Caching Strategy
Alokai CMS uses Cloudflare KV as a materialized cache layer for the delivery API. Published pages are written to KV at publish time so reads never hit D1.
Cache keys
| Pattern | Used for |
|---|---|
delivery:path:{spaceId}:{envId}:{path}:{locale} | Path-based delivery lookups |
delivery:id:{spaceId}:{envId}:{pageId}:{locale} | ID-based delivery lookups |
preview:{token} | Preview token validation |
Write-on-publish
When a page is published:
- D1 is updated (
status = 'published',published_version = N) - The full page JSON is serialized and written to both KV keys (path and ID)

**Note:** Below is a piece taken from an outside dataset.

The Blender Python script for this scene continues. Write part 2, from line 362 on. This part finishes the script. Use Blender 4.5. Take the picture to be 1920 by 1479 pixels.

This is a synchronous write — the publish API response returns only after KV is written.
Read-through
On a delivery API request:
KV.get(key) → hit: return cached value immediately → miss: query D1, serialize, KV.put(key), return valueKV reads are served from Cloudflare’s global edge with typical p99 latencies under 5ms.
Cache invalidation
KV keys are deleted when:
- A page is unpublished — delete both path and ID keys
- A page is re-published (new version) — overwrite both keys with new content
There is no TTL on delivery cache keys — they are invalidated explicitly on mutation.
Preview tokens
Preview tokens are stored in KV with a TTL (default: 3600 seconds):
KV.put(`preview:${token}`, JSON.stringify(pageId), { expirationTtl: 3600 })They expire automatically. No explicit cleanup needed except for early revocation via DELETE /api/preview/:token.
Scheduled publishing
The cron handler (runs every 5 minutes) queries D1 for pages with status = 'scheduled' and scheduled_at <= now. For each:
- Updates
status = 'published'in D1 - Writes the page data to KV
This means scheduled pages can become live up to 5 minutes after their scheduled time.